- [TASK GOAL]: Pull out every line with the word "recreates" from the entries below.

- [TASK MATERIAL]:

+++

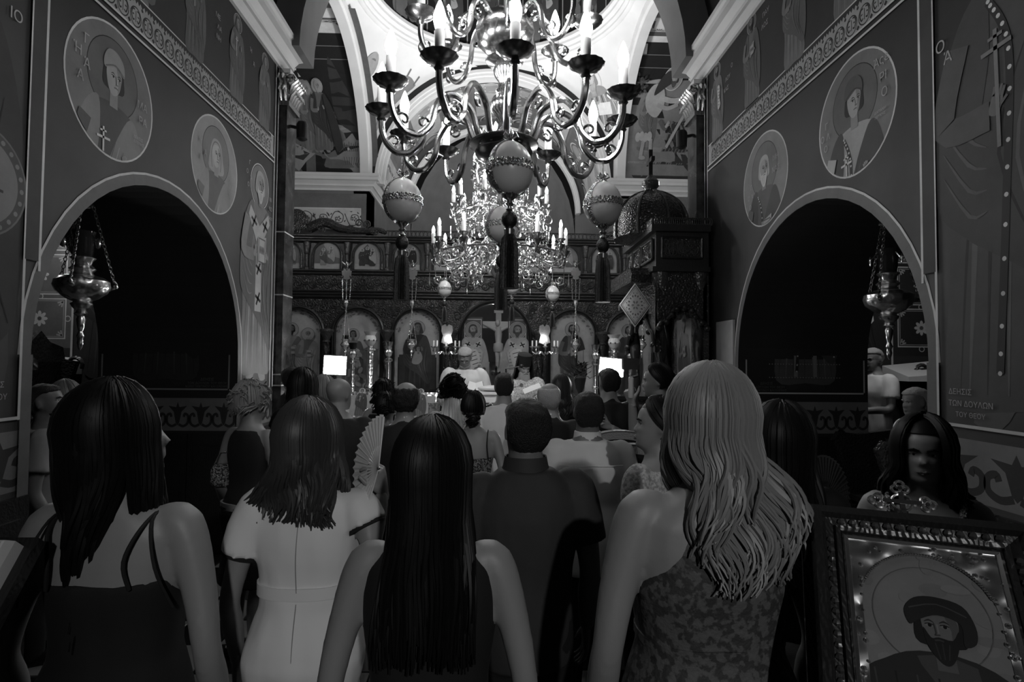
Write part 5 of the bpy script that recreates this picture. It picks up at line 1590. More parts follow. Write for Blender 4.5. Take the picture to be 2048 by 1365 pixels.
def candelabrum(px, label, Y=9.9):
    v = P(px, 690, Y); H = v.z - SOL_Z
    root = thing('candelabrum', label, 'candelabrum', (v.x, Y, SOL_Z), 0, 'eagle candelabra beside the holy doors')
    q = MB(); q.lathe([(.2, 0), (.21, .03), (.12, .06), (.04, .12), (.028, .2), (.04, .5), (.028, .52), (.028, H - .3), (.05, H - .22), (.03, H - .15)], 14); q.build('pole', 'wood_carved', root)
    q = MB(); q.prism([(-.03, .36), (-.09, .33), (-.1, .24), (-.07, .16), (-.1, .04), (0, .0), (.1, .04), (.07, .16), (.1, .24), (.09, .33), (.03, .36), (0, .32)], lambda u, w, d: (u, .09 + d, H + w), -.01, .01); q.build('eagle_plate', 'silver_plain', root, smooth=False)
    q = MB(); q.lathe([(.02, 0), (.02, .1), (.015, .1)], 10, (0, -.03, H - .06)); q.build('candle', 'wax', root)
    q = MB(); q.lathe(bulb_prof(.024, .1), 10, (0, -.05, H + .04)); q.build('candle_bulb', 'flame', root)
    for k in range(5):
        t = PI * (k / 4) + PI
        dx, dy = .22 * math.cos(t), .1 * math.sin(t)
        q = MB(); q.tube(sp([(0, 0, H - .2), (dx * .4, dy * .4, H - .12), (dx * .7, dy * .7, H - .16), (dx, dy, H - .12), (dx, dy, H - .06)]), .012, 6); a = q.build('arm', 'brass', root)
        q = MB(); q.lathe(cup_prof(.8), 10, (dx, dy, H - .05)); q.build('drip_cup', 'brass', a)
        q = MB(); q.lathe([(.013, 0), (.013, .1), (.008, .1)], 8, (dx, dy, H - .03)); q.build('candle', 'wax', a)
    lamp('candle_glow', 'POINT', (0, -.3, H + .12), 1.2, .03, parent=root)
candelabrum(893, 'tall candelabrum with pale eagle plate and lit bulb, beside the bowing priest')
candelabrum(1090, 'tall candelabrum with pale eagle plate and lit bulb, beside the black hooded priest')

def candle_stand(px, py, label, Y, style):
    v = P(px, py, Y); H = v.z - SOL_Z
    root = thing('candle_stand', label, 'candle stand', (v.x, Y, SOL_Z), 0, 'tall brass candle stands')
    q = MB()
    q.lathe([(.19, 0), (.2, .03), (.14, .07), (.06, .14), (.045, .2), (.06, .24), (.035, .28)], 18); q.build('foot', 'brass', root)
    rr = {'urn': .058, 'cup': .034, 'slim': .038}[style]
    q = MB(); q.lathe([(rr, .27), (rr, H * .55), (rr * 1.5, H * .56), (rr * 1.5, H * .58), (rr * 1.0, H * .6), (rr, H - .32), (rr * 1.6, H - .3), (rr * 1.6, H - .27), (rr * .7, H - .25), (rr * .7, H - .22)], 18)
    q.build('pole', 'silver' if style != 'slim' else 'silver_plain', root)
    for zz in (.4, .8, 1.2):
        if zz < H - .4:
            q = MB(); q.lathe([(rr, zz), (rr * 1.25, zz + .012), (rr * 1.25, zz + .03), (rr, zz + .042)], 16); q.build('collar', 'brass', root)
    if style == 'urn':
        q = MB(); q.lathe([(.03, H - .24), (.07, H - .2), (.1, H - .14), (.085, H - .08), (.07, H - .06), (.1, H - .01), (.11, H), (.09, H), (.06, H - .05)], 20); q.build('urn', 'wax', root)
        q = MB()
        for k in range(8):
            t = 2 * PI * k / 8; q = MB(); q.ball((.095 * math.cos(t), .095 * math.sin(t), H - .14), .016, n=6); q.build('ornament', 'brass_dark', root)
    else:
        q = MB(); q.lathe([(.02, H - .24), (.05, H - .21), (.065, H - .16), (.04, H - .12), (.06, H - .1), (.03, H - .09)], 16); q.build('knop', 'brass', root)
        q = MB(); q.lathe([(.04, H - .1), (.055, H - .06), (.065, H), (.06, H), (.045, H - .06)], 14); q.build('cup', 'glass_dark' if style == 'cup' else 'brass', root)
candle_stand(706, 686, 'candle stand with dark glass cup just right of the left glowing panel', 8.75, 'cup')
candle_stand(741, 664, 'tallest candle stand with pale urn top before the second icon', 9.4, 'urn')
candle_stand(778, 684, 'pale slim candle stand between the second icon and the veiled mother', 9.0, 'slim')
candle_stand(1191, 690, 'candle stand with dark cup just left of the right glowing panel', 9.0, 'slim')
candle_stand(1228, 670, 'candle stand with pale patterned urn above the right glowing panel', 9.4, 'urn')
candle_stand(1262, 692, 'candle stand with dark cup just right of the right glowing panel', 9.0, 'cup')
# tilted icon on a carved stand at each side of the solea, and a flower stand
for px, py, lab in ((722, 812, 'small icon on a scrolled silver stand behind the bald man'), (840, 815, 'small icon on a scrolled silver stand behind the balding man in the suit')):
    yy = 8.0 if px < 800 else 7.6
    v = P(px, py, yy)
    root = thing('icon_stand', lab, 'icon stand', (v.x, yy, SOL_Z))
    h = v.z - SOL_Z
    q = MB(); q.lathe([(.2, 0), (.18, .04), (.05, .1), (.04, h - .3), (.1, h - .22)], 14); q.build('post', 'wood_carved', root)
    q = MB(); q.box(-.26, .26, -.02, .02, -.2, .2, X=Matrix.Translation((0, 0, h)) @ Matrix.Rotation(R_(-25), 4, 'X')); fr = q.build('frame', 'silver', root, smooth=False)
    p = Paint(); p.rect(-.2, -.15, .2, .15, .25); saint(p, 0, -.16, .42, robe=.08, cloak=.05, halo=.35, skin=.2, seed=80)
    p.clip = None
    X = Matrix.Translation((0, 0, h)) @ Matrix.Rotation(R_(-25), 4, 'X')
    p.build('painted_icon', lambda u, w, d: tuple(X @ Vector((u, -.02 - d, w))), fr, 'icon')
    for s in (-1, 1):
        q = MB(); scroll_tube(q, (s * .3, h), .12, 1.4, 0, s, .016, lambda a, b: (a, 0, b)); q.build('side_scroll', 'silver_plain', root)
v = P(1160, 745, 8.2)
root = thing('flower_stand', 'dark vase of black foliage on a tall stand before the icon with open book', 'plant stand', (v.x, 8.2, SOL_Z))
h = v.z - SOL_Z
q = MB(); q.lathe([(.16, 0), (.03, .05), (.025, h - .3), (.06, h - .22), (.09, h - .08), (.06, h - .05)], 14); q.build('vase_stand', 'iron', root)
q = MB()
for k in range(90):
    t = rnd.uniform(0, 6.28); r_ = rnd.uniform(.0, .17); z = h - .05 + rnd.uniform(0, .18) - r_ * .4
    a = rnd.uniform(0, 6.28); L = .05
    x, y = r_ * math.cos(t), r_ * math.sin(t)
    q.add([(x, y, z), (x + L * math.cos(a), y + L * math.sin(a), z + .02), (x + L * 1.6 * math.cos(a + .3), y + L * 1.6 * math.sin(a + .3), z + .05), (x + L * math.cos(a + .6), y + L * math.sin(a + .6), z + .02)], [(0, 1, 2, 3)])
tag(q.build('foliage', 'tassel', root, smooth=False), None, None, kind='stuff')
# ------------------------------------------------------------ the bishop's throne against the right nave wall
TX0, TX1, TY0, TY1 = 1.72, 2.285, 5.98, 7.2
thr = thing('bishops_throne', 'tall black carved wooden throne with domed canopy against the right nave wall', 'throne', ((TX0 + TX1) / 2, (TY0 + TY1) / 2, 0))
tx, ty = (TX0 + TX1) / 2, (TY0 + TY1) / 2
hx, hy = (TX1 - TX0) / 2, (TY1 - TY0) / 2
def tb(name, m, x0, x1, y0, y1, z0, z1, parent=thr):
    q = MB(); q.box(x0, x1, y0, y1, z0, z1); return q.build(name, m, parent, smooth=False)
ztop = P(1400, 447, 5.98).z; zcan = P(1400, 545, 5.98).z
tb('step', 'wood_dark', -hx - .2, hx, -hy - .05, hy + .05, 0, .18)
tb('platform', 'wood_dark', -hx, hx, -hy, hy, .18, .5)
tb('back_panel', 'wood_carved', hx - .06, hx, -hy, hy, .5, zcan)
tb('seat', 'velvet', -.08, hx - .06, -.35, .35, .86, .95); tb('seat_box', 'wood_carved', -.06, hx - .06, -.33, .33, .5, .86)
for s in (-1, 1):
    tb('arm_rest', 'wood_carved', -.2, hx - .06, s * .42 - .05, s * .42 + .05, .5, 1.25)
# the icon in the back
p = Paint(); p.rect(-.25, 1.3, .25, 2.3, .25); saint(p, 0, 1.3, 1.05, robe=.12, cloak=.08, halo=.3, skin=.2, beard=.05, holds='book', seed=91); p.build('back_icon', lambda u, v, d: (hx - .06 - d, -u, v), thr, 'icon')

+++

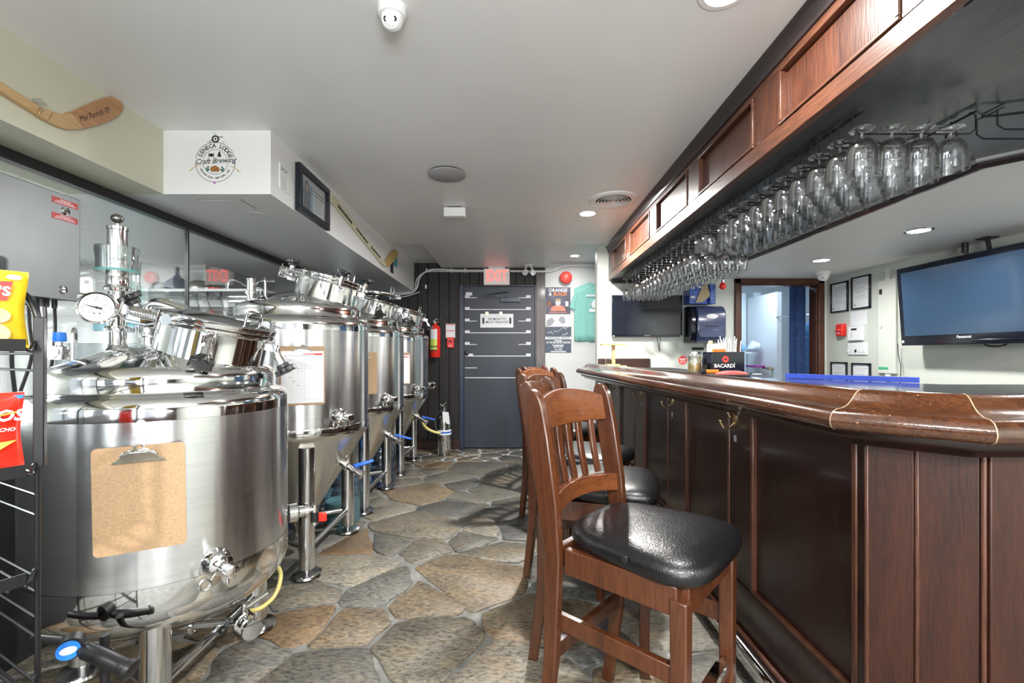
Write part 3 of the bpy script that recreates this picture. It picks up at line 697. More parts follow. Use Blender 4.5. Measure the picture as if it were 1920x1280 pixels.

+++

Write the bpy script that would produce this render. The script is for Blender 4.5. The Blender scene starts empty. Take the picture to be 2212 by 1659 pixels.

+++

- [TASK ANSWER]:
Write part 5 of the bpy script that recreates this picture. It picks up at line 1590. More parts follow. Write for Blender 4.5. Take the picture to be 2048 by 1365 pixels.
Write part 3 of the bpy script that recreates this picture. It picks up at line 697. More parts follow. Use Blender 4.5. Measure the picture as if it were 1920x1280 pixels.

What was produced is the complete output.